Keadaan tersebut terjadi karena kebebasan mahasiswa direduksi oleh wacana birokrat kampus. Mahasiswa dianjurkan untuk segera lulus cepat agar dapat mencari kerja. Tidak perlu sibuk dengan keadaan di luar. Mahasiswa hanya cukup belajar dan mendapatkan nila tertinggi. Bila, mahasiswa tidak di jalur tersebut, ia dianggap pemberontak, mencederai nama baik kampus dan semacamnya.

Tindakan pencegahan itu yang tertuang jelas dalam kode etik di Statuta UNJ. Perintah kepada mahasiswa agar bersifat netral dan nonpartisipan akan memudahkan rektor untuk membungkam kritik tajam tiap kebijakan kampus. Berbagai kritik untuk kampus, akan dipandang pesanan dari partai politik. Serta dianggap menganggu kestabilan kampus. Penyampaan aspirasi melalui demontrasi dipandang melulu soal merebut kekuasaan. Penyampaian aspirasi melalui media sosial maupun media cetak akan dipandang mencemarkan nama baik kampus.

Semua hal yang menyentuh kebijakan kampus akan dianggap menganggu keamanan dan ketertiban. Di UNJ, Rektor sewenang-wenang melakukan D. O kepada mahasiswanya. Di Unnes, rektor menskorsing beberapa mahasiswa karena mengkritik kebijakan uang pangkal. Di Unhas, beberapa mahasiswa di skorsing karena memintra transparansi anggaran.

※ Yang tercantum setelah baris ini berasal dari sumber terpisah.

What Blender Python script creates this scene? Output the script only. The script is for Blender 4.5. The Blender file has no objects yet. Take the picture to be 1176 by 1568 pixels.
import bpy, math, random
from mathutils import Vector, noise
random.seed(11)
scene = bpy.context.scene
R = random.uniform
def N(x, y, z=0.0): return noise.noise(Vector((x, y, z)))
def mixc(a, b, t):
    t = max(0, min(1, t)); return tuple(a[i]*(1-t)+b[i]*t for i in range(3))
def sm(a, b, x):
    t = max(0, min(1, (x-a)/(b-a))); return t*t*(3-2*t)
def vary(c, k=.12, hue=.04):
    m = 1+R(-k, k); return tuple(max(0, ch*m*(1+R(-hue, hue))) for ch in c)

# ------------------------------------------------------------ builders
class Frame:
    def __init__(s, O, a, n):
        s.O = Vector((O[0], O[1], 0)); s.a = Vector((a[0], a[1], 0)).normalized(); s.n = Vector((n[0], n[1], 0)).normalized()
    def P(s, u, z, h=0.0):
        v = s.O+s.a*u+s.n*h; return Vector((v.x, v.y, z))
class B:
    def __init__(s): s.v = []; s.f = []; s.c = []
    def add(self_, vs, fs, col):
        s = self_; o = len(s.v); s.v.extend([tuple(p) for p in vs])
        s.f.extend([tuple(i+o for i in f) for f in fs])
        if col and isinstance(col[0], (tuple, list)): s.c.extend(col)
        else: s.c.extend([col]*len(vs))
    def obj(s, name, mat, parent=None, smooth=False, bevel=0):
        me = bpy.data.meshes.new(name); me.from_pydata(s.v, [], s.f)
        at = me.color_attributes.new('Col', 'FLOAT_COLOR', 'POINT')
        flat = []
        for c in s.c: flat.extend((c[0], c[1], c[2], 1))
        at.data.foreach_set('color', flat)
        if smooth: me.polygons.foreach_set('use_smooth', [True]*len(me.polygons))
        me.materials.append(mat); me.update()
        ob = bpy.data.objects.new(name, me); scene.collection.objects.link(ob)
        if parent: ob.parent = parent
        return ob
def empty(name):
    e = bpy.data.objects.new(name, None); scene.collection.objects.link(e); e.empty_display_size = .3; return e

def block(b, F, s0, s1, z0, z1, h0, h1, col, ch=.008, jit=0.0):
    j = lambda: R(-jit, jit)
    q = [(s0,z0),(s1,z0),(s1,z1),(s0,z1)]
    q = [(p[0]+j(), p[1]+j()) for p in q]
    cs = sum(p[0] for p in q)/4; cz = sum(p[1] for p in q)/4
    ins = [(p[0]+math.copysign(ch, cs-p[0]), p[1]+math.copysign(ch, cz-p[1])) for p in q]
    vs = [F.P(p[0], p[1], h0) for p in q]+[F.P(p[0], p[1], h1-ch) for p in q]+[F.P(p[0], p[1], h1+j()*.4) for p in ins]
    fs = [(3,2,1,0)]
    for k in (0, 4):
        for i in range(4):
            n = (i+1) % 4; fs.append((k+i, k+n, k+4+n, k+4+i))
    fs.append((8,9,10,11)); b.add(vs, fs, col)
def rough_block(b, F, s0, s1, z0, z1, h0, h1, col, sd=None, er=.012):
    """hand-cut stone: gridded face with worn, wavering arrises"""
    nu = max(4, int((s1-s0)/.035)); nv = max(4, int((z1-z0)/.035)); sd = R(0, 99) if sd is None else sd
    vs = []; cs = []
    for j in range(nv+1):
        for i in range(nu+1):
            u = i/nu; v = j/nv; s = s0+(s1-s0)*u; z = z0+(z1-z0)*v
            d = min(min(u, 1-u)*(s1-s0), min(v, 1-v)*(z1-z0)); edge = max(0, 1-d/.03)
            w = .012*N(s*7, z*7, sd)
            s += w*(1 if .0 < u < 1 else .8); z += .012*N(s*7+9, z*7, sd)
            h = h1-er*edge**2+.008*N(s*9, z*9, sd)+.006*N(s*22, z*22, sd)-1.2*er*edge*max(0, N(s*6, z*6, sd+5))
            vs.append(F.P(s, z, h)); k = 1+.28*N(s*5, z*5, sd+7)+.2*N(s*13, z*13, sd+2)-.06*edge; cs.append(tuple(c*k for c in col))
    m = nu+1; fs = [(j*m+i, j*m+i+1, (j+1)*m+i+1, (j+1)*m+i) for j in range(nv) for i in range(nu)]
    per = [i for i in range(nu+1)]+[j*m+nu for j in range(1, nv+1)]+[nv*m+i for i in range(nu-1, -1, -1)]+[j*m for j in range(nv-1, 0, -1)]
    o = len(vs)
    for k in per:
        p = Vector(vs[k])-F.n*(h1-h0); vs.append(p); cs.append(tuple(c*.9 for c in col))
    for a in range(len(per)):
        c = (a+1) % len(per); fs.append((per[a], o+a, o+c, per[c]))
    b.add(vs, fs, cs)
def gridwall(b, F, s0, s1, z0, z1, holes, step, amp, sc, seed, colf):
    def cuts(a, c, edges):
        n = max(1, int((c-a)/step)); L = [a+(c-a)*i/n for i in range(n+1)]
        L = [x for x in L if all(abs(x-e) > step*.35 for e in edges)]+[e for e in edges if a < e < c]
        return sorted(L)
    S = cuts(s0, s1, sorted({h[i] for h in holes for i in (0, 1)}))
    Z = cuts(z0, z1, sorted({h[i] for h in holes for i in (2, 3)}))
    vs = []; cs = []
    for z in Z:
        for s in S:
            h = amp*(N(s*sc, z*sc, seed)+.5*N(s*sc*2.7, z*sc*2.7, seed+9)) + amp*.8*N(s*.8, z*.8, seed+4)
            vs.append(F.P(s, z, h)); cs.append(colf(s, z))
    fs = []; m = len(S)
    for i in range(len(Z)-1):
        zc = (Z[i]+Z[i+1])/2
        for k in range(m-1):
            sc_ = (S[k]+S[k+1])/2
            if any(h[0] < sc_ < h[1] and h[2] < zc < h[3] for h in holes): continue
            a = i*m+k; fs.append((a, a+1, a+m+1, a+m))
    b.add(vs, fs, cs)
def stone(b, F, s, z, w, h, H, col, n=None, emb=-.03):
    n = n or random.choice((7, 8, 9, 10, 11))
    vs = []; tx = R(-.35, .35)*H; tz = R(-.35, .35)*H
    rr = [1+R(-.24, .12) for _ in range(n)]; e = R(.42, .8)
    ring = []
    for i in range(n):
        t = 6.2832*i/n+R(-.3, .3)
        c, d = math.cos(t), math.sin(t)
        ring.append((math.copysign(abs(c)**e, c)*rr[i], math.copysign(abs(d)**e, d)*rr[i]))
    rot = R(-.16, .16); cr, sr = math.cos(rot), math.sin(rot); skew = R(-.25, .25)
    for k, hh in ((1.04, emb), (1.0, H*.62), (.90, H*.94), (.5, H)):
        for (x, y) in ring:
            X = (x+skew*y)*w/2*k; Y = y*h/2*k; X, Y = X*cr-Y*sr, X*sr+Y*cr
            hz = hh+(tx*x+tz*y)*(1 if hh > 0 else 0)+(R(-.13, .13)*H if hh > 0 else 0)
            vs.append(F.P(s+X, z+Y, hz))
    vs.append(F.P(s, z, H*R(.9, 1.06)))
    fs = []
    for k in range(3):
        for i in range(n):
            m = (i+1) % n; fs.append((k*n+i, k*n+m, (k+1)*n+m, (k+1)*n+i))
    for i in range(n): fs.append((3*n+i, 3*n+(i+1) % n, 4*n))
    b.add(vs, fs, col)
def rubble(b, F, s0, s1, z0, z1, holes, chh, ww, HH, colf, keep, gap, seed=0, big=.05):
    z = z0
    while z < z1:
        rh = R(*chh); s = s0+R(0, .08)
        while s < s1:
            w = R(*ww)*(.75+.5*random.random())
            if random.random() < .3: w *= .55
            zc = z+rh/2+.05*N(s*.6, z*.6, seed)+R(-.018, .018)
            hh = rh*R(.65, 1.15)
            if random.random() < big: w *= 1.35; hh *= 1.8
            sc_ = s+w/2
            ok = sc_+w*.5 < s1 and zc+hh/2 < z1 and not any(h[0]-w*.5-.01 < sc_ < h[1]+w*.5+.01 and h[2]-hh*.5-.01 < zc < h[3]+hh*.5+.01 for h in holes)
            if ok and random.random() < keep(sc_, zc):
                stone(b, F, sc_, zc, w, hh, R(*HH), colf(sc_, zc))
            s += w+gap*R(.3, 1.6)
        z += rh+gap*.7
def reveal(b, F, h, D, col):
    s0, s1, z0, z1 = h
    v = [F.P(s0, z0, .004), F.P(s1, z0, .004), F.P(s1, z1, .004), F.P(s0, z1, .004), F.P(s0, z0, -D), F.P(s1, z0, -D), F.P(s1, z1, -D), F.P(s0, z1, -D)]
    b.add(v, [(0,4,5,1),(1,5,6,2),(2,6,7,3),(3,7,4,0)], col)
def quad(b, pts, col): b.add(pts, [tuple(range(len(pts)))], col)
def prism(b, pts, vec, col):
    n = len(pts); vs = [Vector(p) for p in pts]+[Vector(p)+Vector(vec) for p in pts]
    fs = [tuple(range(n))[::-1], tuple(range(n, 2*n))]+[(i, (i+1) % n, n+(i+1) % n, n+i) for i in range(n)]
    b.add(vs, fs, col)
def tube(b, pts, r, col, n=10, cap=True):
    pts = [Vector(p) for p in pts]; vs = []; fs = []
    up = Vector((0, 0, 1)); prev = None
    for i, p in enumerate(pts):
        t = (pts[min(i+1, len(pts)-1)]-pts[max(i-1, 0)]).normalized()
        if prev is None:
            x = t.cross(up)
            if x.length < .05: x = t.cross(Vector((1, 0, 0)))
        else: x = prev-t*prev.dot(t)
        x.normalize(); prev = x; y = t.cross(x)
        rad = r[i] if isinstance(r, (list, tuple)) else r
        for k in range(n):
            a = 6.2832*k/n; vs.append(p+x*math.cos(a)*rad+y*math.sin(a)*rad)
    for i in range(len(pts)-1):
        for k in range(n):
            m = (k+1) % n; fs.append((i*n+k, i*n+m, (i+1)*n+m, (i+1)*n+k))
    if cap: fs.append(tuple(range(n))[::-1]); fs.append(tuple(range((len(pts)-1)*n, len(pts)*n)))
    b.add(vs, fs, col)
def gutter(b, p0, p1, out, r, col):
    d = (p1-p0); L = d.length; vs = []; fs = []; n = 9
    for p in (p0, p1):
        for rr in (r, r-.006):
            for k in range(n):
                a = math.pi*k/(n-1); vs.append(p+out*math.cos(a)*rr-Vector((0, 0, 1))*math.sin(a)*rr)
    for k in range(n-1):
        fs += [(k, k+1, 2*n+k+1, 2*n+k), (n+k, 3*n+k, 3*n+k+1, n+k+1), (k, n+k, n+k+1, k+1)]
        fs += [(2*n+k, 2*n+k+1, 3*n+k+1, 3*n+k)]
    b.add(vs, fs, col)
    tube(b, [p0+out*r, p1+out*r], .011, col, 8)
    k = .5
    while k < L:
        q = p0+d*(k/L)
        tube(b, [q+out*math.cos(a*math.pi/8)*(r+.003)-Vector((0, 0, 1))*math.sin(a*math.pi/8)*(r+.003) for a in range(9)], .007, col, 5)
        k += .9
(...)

Contoh nyata itu, ialah sifat kampus yang tidak demokrasi. Mahasiswa dianggap objek didik. Dikembangkan untuk memenuhi kebutuhan pasar. Statuta UNJ mencerminkan hal itu. Hak dan kewajiban mahasiswa sudah diatur dalam statuta.

Sekali lagi, mahasiswa hanya dijadikan alat penguasa kampus untuk mencapai tujuanya. Kampus akan menghindari pendidikan yang memanusiakan manusia. Yaitu, mengembangkan potensi manusia yang bertujuan menolong sesama manusia. Tentu saja, tanpa ada batasan dan tindakan represif penguasa kampus. Kampus akan menolak pendidikan seperti itu. Sebab, semakin paham mahasiswa dengan realitas masyarakat, semakin diganggu kekuasaan kampus yang sudah mapan.